I'm still solving things with the heptominoes and such like. (And still sobbing into large sets of polyiamonds 'cause the pieces just won't go...) But there's just not so much happening that I feel the need to tell the world about. Some day there will be - some day there'll be a little momentarily lapse in judgement and I'll find myself ordering a set of enneominoes so big they'd practically tile the entire floorspace of my flat - but until then it's just making similar shapes with the same sets of pieces and there's nothing to say about that which the past fifty blog posts haven't already said.

So for now, have this square ring with the internal holes not quite evenly spaced. They're spaced enough so that it looks pretty at first glance, but then you realise the spacings are 5-6-5 and once you notice that it'll just irk you for ever more.

And now it's telling me 'spacings' isn't a word. Lovely.

Thursday, December 2, 2021

Hexahexes

I always sort of overlooked polyhexes in the past. Polyominoes were the main event, so to speak, and the first polyforms I really got properly into, and on the rare days I wanted a really infuriating challenge I would usually turn to the polyiamonds. But polyhexes for whatever reason just weren't really on my radar. Sure, I had a physical set of the 1- through 5-hexes from Kadon, and I solved a couple of things with them. And I even made a half-arsed blog post a while back. But that was about it really. Until now.

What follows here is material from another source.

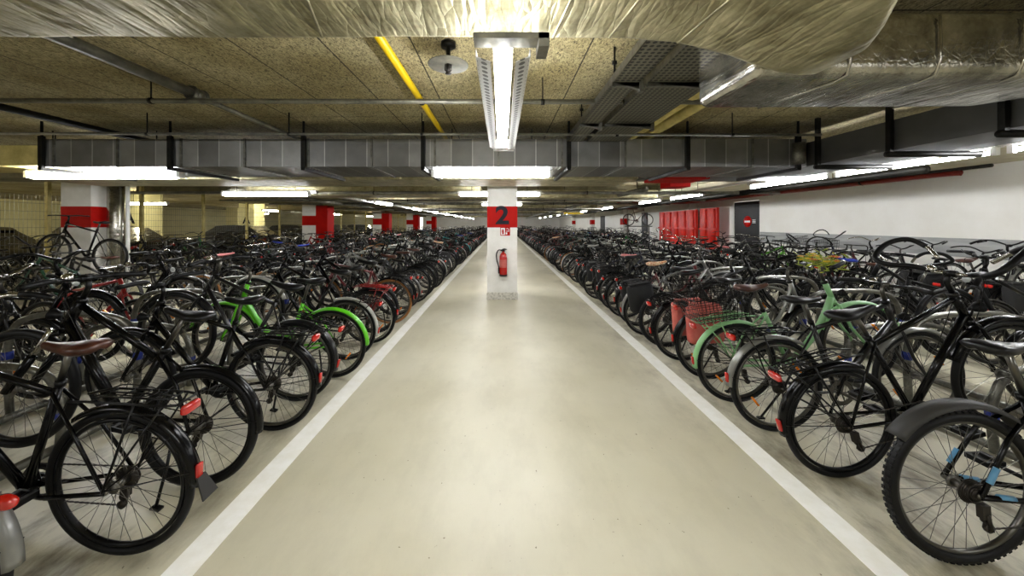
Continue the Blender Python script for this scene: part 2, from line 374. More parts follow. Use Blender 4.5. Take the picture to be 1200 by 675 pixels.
boxobj('wall_back', 'white_wall', -12, 9.2, YEND, YEND+.3, 0, CEIL, 'structure')
boxobj('wall_left', 'yellow_wall', -25.5, -25.2, -5, YEND, 0, CEIL, 'structure')
boxobj('wall_front', 'white_wall', -26, 9.2, -5.3, -5, 0, CEIL, 'structure')
boxobj('wall_back', 'yellow_wall', -26, -12, 44, 44.3, 0, CEIL, 'structure')
boxobj('baseboard_right', 'grey_band', WX-.012, WX, -5, 11.1, 0, .1, 'structure')
# pale lowered soffit above the wall side
boxobj('ceiling', 'pale_soffit', 5.2, WX, -5, YEND, EYE+1.02, CEIL, 'structure')
# painted lines
for nm, x in (('trim_2', -1.43), ('trim_3', 1.72)):
    boxobj(nm, 'line', x-.07, x+.07, -2, 50, 0, .003, 'structure')
# door
d = boxobj('door_1', 'door_black', WX+.02, WX+.08, 11.17, 12.38, 0, 2.31, 'structure')
b = MB(); b.lathe([(0, 0), (.19, 0), (.19, -.006), (0, -.006)], (0, 0, 0), 'x', 28, 0); b.box(-.011, -.004, -.13, .13, -.032, .032, 1)
so = b.obj('no_entry_sign', ['red', 'white'], d); so.location = (WX+.018, 11.72, 1.62)
b = MB(); b.lathe([(.012, 0), (.012, -.06)], (0, 0, 0), 'x', 10); b.cyl((-.06, 0, 0), (-.06, .13, 0), .01, 8); b.obj('door_handle', ['chrome'], d, (WX+.018, 12.28, 1.05))
b = MB()
for k in range(3): b.box(-.004, 0, -.07, .07, -.02-.045*k, -.002-.045*k)
b.obj('sign_lettering', ['white'], d, (WX+.018, 11.42, 1.68))
# wall openings further on, seen as dark upright doors and grey jambs
for i, (y0, y1, mk) in enumerate(((20.5, 21.3, 'door_black'), (23.6, 24.6, 'galv'), (29, 30.2, 'door_black'))):
    d = boxobj('door_%d' % (i+2), mk, WX+.3, WX+.345, y0, y1, 0, 2.2, 'structure')
    b = MB(); b.cyl((0, 0, 0), (-.05, 0, 0), .012, 8); b.cyl((-.05, 0, 0), (-.05, .12, 0), .01, 8); b.obj('door_handle', ['chrome'], d, (WX+.3, y1-.15, 1.05))

# ---------------------------------------------------------------- pillars
GRID = 8.4
def pillar(x, y, label, redblock=None, num=None, yellow=False, w=.61, group=None):
    t = empty('concrete_pillar', (x, y, 0)); tag(t, label, 'pillar', group, 'structure')
    h = w/2; b = MB(); b.box(-h, h, -h, h, 0, CEIL); b.obj('shaft', ['yellow_wall' if yellow else 'pillar'], t)
    if not yellow:
        e = h+.003; b = MB(); b.box(-e, e, -e, e, 1.47, 1.9); b.obj('red_band', ['red'], t)
        b = MB(); b.box(-h-.012, h+.012, -h-.012, h+.012, 0, .15); b.obj('plinth', ['scuff'], t)
    if redblock:
        b = MB(); b.box(h, h+.52, -h, h, 0, 2.36); b.obj('red_casing', ['red'], t)
    if num: text_obj('painted_letter', num[0], num[1], 'ink', t, (0, -h-.006, num[2]), (PI/2, 0, 0), xs=num[3])
    return t
P0Y = 6.95+.305
ORD = ['', 'first', 'second', 'third', 'fourth', 'fifth', 'sixth']
pillar(.01, P0Y, 'white square pillar in the middle of the aisle with a red band reading 2', num=('2', .50, 1.70, 1.12))
pillar(.01, P0Y+GRID, 'white square pillar directly behind the one marked 2'); pillar(.01, P0Y+2*GRID, 'white square pillar two bays behind the one marked 2')
pillar(-8.67, P0Y, 'white square pillar with red band beside the foil-wrapped upright pipe')
for k in range(1, 5): pillar(-8.67, P0Y+k*GRID, 'white banded pillar with red casing, %s back along the fence side' % ORD[k], redblock=True)
for k in range(1, 5): pillar(WX+.33, P0Y+k*GRID, 'white banded pillar against the white wall, %s one past the black door' % ORD[k])
# car park pillars behind the mesh, yellow light put into their colour
for i, (x, y) in enumerate(((-15, 14.2), (-15, 20.5), (-15, 27), (-21, 12), (-21, 19.5), (-21, 27))):
    pillar(x, y, ['pillar lettered A in the car park behind the mesh fence', 'second pillar of the near car park line, lettered A', 'third pillar of the near car park line, lettered A', 'plain pillar by the far car park wall, first back', 'plain pillar by the far car park wall, second back', 'plain pillar by the far car park wall, third back'][i],
           yellow=True, w=.9, num=('A', .62, 1.75, 1.) if i < 3 else None)

# ---------------------------------------------------------------- fire extinguisher and signs on the middle pillar
t = empty('fire_extinguisher', (.03, 6.95-.09, .5)); tag(t, 'red fire extinguisher hung on the pillar marked 2', 'fire extinguisher')
b = MB(); b.lathe([(0, 0), (.06, 0), (.075, .012), (.078, .03), (.078, .36), (.07, .4), (.045, .435), (.022, .45), (.022, .47), (0, .47)], (0, 0, .02), 'z', 24, 0); b.obj('cylinder', ['ext_red'], t)
b = MB(); b.lathe([(0, 0), (.08, 0), (.081, .03), (.078, .031)], (0, 0, 0), 'z', 24, 0); b.obj('base_ring', ['blk'], t)
b = MB(); b.cyl((0, 0, .47), (0, 0, .52), .02, 12); b.box(-.06, .05, -.012, .012, .515, .53); b.tube([(-.02, 0, .53), (.02, 0, .545), (.075, 0, .53)], .009, 6); b.ball((.025, -.02, .50), .014, 8); b.obj('valve', ['blk'], t)
b = MB(); b.tube(smooth([(-.02, 0, .50), (-.09, -.01, .52), (-.135, -.01, .44), (-.13, -.01, .32), (-.10, -.01, .22), (-.085, -.02, .14)], 5), .011, 8); b.cyl((-.087, -.02, .16), (-.08, -.02, .05), .016, 8, 0, .022); b.obj('hose', ['blk'], t)
b = MB()
for k in range(13):
    a0 = math.radians(215+k*110/13); a1 = math.radians(215+(k+1)*110/13); R = .0795
    b.add([(R*math.cos(a0), R*math.sin(a0), .17), (R*math.cos(a1), R*math.sin(a1), .17), (R*math.cos(a1), R*math.sin(a1), .33), (R*math.cos(a0), R*math.sin(a0), .33)], [(0, 1, 2, 3)], 0)
b.obj('instruction_label', ['cloth_red'], t)
b = MB(); b.box(-.03, .03, .07, .09, .1, .42); b.obj('wall_bracket', ['galv'], t)
t = empty('fire_point_sign', (.07, 6.945, 1.39)); tag(t, 'small red and white extinguisher sign under the number 2', 'sign')
b = MB(); b.box(-.1, .1, -.006, .002, -.085, .085); b.obj('sign_plate', ['red'], t)
b = MB(); b.box(-.085, -.005, -.009, -.006, -.07, .07); b.box(.01, .04, -.009, -.006, -.06, -.02); b.box(.015, .085, -.009, -.006, 0, .012); b.tube([(.02, -.008, .05), (.05, -.008, .06), (.08, -.008, .03)], .006, 6); b.obj('pictogram_field', ['white'], t)
b = MB(); b.rbox(-.062, -.028, -.011, -.0095, -.055, .03, .008); b.box(-.052, -.038, -.011, -.0095, .03, .05); b.tube([(-.05, -.0105, .045), (-.072, -.0105, .03), (-.072, -.0105, -.02)], .004, 6); b.obj('pictogram', ['red'], t)

# ---------------------------------------------------------------- ceiling services
def E(h): return EYE+h
def rect_sweep_box(name, mk, x0, x1, y0, y1, z0, z1, label, cat, bev=.01, group=None):
    t = empty(name); tag(t, label, cat, group)
    o = boxobj('casing', mk, x0, x1, y0, y1, z0, z1, None, t)
    if bev: m = o.modifiers.new('b', 'BEVEL'); m.width = bev; m.segments = 3
    top = E(1.02) if x0 > 5.2 else CEIL
    if z1 < top and name != 'fire_damper':
        lng = (x1-x0) > (y1-y0); n_ = max(2, int(max(x1-x0, y1-y0)/3))
        for i in range(n_):
            f = (i+.5)/n_ if n_ > 2 else (.12, .88)[i]
            x = x0+(x1-x0)*f if lng else (x0+x1)/2; y = (y0+y1)/2 if lng else y0+(y1-y0)*f
            b = MB(); b.cyl((x, y, z1-.002), (x, y, top), .007, 6); b.obj('suspension_rod', ['pipe_dark'], t)
    return t
# big foil-wrapped duct overhead, its end swelling and dropping toward the second duct
b = MB(); st = []
def section(x, yn, yf, zb, zt, r, n=5):
    p = []
    for (cy, cz, a0) in ((yf-r, zt-r, 0), (yn+r, zt-r, 90), (yn+r, zb+r, 180), (yf-r, zb+r, 270)):
        for k in range(n+1):
            a = math.radians(a0+90*k/n); p.append((x, cy+r*math.cos(a), cz+r*math.sin(a)))
    return p
xs = [-6.5+.25*i for i in range(27)]
for i, x in enumerate(xs):
    st.append(section(x, .55, 1.68+RND.uniform(-.006, .006), E(.90)+RND.uniform(-.008, .006), E(1.22), .05))
for x, yn, yf, zb, zt, r in ((.6, .56, 1.68, .893, 1.22, .05), (.85, .66, 1.69, .875, 1.2, .055), (1.0, .76, 1.70, .845, 1.2, .06), (1.12, .9, 1.70, .81, 1.19, .065), (1.24, 1.02, 1.71, .77, 1.18, .07), (1.36, 1.16, 1.715, .735, 1.16, .07), (1.45, 1.28, 1.715, .722, 1.13, .07), (1.52, 1.38, 1.715, .725, 1.1, .07), (1.57, 1.47, 1.70, .75, 1.06, .06), (1.60, 1.54, 1.67, .80, 1.0, .04)):
    st.append(section(x, yn, yf, E(zb), E(zt), r))
n = len(st[0]); vs = [p for s_ in st for p in s_]; fs = []
for j in range(len(st)-1):
    for i in range(n): fs.append((j*n+i, j*n+(i+1) % n, (j+1)*n+(i+1) % n, (j+1)*n+i))
fs.append(tuple(range(n))); fs.append(tuple(range((len(st)-1)*n, len(st)*n))[::-1])
b.add(vs, [f[::-1] for f in fs])
t = empty('ventilation_duct', (0, 1.1, E(.9))); t.location = (0, 0, 0); tag(t, 'wide gold-tinted foil wrapped duct crossing overhead with bulging end', 'duct')
o = b.obj('foil_wrap', ['foil'], t)
for x in (-4.6, -3.1, -1.75, -.55, .35, .62, .95, 1.18):
    b = MB(); k = .04 if x > .3 else .12
    zz = E(.888) if x < .7 else E(.888)-(x-.7)*.1
    b.tube([(x, .62, zz+.005), (x-k*1.2, 1.1, zz-.002), (x-k*2.6, 1.64, zz+.005)], .007, 6, 0, flat=.35); b.obj('tape_seam', ['foil'], t)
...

A few weeks ago on a whim I got a set of hexahexes cut out of the cheapest MDF money could buy. I didn't even shell out the extra two quid for the laser cutting people to cover the wood with protective masking tape, instead opting to let the bits get gently toasted around the edges by the laser. And then I took them on holiday, to a chilly weekend in a caravan in Northumberland where I knew I'd be a captive audience in the evenings. And while there I slowly began to realise that I'd missed out... Polyhexes were fun. In fact they weren't just fun, but were in fact... very fun.

This photo doesn't really give any sense of scale, but each hexagon is 8mm to an edge, and the full solution has a diameter of about 40cm or so on average. I think. Nice and chunky. I actually checked the scale this time before cutting unlike my positively tiny enneiamonds.

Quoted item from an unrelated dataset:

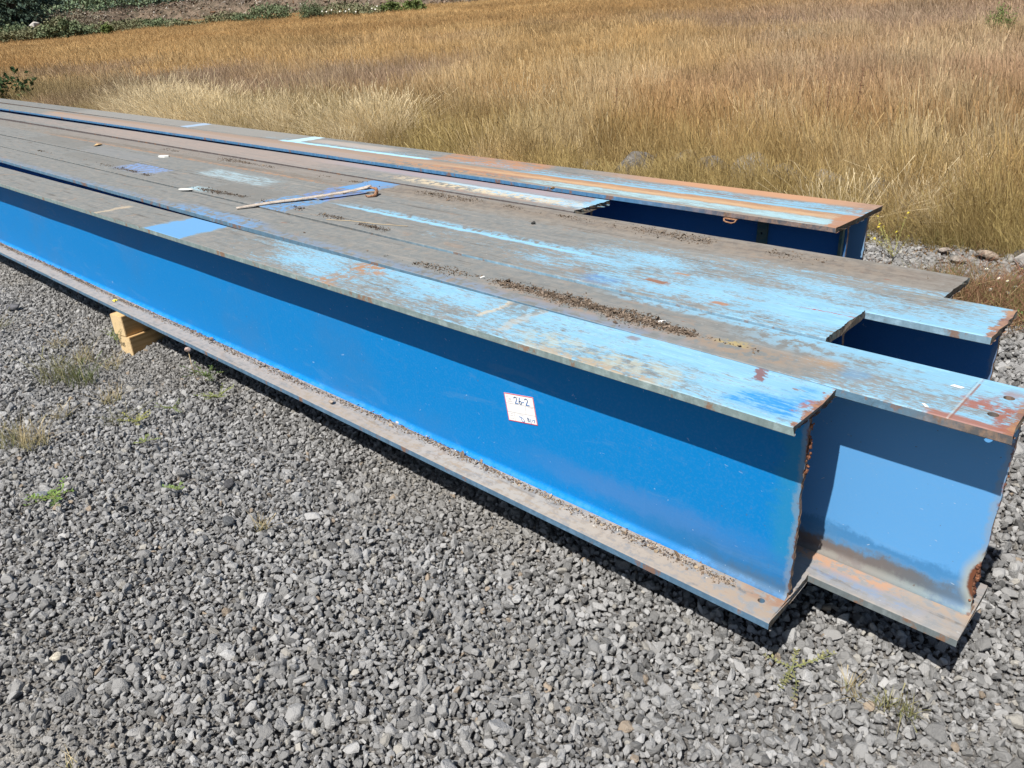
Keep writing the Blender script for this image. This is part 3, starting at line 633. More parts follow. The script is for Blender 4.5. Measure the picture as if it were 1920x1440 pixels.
link('ruled_lines', ribbons([[(.02, .36), (.98, .36)], [(.02, .67), (.98, .67)], [(.68, .36), (.66, .67)], [(.24, .67), (.24, .97)], [(.33, .10), (.48, .10)], [(.76, .40), (.95, .40)], [(.42, .72), (.56, .72)], [(.12, .73), (.18, .73)], [(.08, .80), (.19, .80)],
     [(.06, .90), (.20, .90)], [(.07, .08), (.13, .08)], [(.06, .13), (.12, .13)], [(.17, .10), (.19, .13)], [(.14, .20), (.2, .17), (.22, .22), (.15, .24), (.14, .20)], [(.08, .29), (.24, .29)], [(.11, .25), (.14, .29)], [(.2, .25), (.22, .31)]], .0008, .0012), flat((.42, .38, .42)), st)
ink = flat((.01, .16, .50))
def arc(cx_, cy_, rx, ry, a0, a1, n=10): return [(cx_ + rx * math.cos(math.radians(a0 + (a1 - a0) * i / n)), cy_ + ry * math.sin(math.radians(a0 + (a1 - a0) * i / n))) for i in range(n + 1)]
link('handwriting', ribbons([
    arc(.375, .165, .050, .060, 195, 375, 8) + [(.352, .325), (.455, .325)],                      # 2
    [(.530, .10), (.492, .25)] + arc(.535, .275, .042, .05, 180, 540, 12),                        # 6
    [(.605, .245), (.655, .245)],                                                                 # -
    arc(.745, .165, .050, .060, 200, 385, 8) + [(.720, .325), (.830, .325)],                      # 2
    ], .0029, .0014), ink, st)
link('initials', ribbons([[(.40, .795), (.47, .80), (.54, .855), (.575, .92), (.555, .965), (.50, .95)], [(.46, .82), (.475, .90), (.50, .965)],
    arc(.705, .815, .022, .030, -60, 300, 10), arc(.715, .885, .026, .036, -90, 270, 10), [(.775, .80), (.79, .965)], [(.835, .83), (.845, .90)], [(.87, .83), (.93, .835), (.905, .92)]], .0020, .0015), ink, st)

# ------------------------------------------------------------------ strap and small things on the steel
k = Mat('weathered_lath', .9); n_ = k.noise(k.vmul(k.obj(), (20, 20, 20)), 2, 5, .7); n2_ = k.noise(k.obj(), 260, 2); k.bump(k.add(n_, n2_), .5, .003)
lath = k.base(k.mix(k.ss(k.add(n_, k.mul(k.sub(n2_, .5), .5)), .35, .7), (.56, .49, .42), (.30, .25, .21)))
sr = empty('strap', (-3.30, .88, H)); tag(sr, 'weathered pale strip of strapping lying across the beams, rusty hook at one end', 'strap')
pts = [(-3.475, .500, .010), (-3.43, .585, .016), (-3.37, .70, .020), (-3.31, .80, .022), (-3.25, .92, .026), (-3.205, 1.02, .030), (-3.175, 1.10, .034), (-3.155, 1.165, .040), (-3.15, 1.20, .046)]
V, Fc = [], []
for i, p in enumerate(pts):
    p = Vector(p); a = Vector(pts[max(i - 1, 0)]); b = Vector(pts[min(i + 1, len(pts) - 1)]); t = (b - a).normalized(); s_ = t.cross(Vector((0, 0, 1))).normalized() * (.019 if 0 < i < len(pts) - 1 else .010)
    up_ = Vector((0, 0, .0022)); w_ = random.uniform(.9, 1.1)
    for q in (p - s_ * w_ + up_, p + s_ * w_ + up_ + Vector((0, 0, -.003)), p + s_ * w_ - up_ + Vector((0, 0, -.003)), p - s_ * w_ - up_): V.append(q - Vector((-3.30, .88, -.004)))
for i in range(len(pts) - 1):
    for j in range(4): Fc.append((i * 4 + j, i * 4 + (j + 1) % 4, i * 4 + 4 + (j + 1) % 4, i * 4 + 4 + j))
Fc += [(0, 1, 2, 3), tuple(len(V) - 4 + j for j in (3, 2, 1, 0))]
me = mesh('strip', V, Fc); bm = bmesh.new(); bm.from_mesh(me); bmesh.ops.recalc_face_normals(bm, faces=bm.faces); bm.to_mesh(me); bm.free(); link('strip', me, lath, sr)
k = Mat('black_webbing', .9); blk = k.base((.03, .028, .03))
loc_ = lambda *L: [(a + 3.30, b - .88, c) for a, b, c in L]
link('webbing_loop', tube(loc_((-3.27, 1.08, .010), (-3.24, 1.15, .024), (-3.20, 1.20, .022), (-3.16, 1.22, .030), (-3.12, 1.20, .036)), .005, 6), blk, sr)
link('hook', tube(loc_((-3.14, 1.19, .040), (-3.10, 1.20, .034), (-3.06, 1.17, .026), (-3.03, 1.13, .014), (-3.05, 1.10, .012), (-3.09, 1.11, .014)), [.006, .009, .011, .010, .007, .004], 8), rusty, sr)
# a thin straw of broom
k = Mat('dry_stem', .8); straw_m = k.base((.55, .42, .24))
o = link('dry_stalk', tube([(-2.75, .600, H + .02), (-2.62, .655, H + .019), (-2.45, .69, H + .018), (-2.28, .745, H + .018)], .0014, 5), straw_m); tag(o, 'long thin dry stalk lying across the grey flange', 'stalk')
def pebble(name, loc, size, col, label, cat, seed, flat_=.5, grp=None):
    me = hull_stone(seed, 14, flat_, 1.3); me.transform(Matrix.Diagonal((size, size, size, 1))); k = Mat(name + '_surface', .85); q = k.noise(k.obj(), 1.2 / size, 4, .6)
    o = link(name, me, k.base(k.mix(k.ss(q, .35, .65), col, tuple(c * .6 for c in col))), loc=loc); o.rotation_euler = (0, 0, seed * 1.7); tag(o, label, cat, grp); return o
def chip(name, loc, pts_, th, col, label, cat, rz=0):
    n = len(pts_); V = [(a, b, 0) for a, b in pts_] + [(a * .95, b * .95, th) for a, b in pts_]
    Fc = [tuple(range(n))[::-1], tuple(range(n, 2 * n))] + [(i, (i + 1) % n, n + (i + 1) % n, n + i) for i in range(n)]
    k = Mat(name + '_surface', .8); o = link(name, mesh(name, V, Fc), k.base(col), loc=loc); o.rotation_euler = (0, 0, rz); tag(o, label, cat); return o
chip('plastic_scrap', (-4.28, .60, H + .0175), [(-.055, -.004), (-.03, -.014), (.02, -.016), (.05, -.008), (.056, .002), (.03, .010), (-.02, .012), (-.05, .006)], .004, (.80, .80, .76), 'white oval scrap lying flat on the grey flange', 'scrap', .45)
cp_ = chip('paper_scrap', (-5.93, 1.22, H + .005), [(-.05, -.02), (-.01, -.035), (.045, -.03), (.06, .0), (.03, .03), (-.02, .02), (-.05, .01)], .012, (.72, .72, .68), 'crumpled white paper scrap on the dirty flanges', 'scrap', .2)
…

The slight browning of the edges turned out to be something of a blessing in disguise - it makes the borders between adjacent 'hexes stand out a bit in photos which is handy. Sometimes I'm too lazy to draw up a pen-and-paper record of a solution, so just being able to take an aerial photo that I can work from to create a digital image is a nice time-saver. And talking of digital images:

Here are solutions to two different hexagons, the more compact one is the shape of the solution Kadon uses for Hexnut II; the larger thinner hexagon I haven't seen anywhere before. I haven't ran the numbers for hexagons larger than this; it could be that there is an even bigger thinner (and therefore harder to solve) hexagon ring out there waiting to be found.

Speaking of, solve difficulty is the best thing about the hexahexes. It's somewhere between that of hexominoes and heptominoes, I'd say. A good, meaty challenge but one that I don't need to set aside a whole evening for. There are a couple of kinks to be ironed out with my solving technique, though, mostly the fact I'm not used to hexagons so it's often not immediately obvious whether a piece will fit in a certain place without actually trying it a few different ways.

Unholey Hexahexes

If you discard the holey hexahex (as we sort of unintentionally did for the rings above) you get 81 pieces and a total area of 486 hexagons, which divides up very nicely indeed. So far all I've done with this set is the really easy stuff - a couple of approximations of parallelograms, of which one is shown below for your perusal.

The 81 unholey hexahexes squeezed into an 18x21 parallelogram. Solve time approx. 45 minutes manually.

But there's a lot more out there than just parallelograms. It's fairly easy to work out formulae tying the edge lengths to the area for various hexagons, triangles and other such shapes that hexagons lend themselves well to. And from there just a little bit of searching for edge lengths that give the magic number, 486.

Which will all be a nice excuse to post a bunch more blog posts. I need to pick up the pace - this year my posting rate on here has gone right down. That's partly because I've been putting some things directly to polyominoes.co.uk (and discovering the joys of trying to display characters like '°' in html), but it's also partly because my interest in polyforms seems to come and go in phases. And summer this year I've just been preoccupied with other things (recording an album, teaching myself to read Japanese, and dusting off the Rubik's cubes and getting back into speedsolving). But now with winter drawing in, and with its long cold rainy evenings with nowhere else to go and not much else to do, there's a non-zero chance I'll dedicate a bit more time to the sacred art of polyform-ing. And to the subsequent rambling about it on here.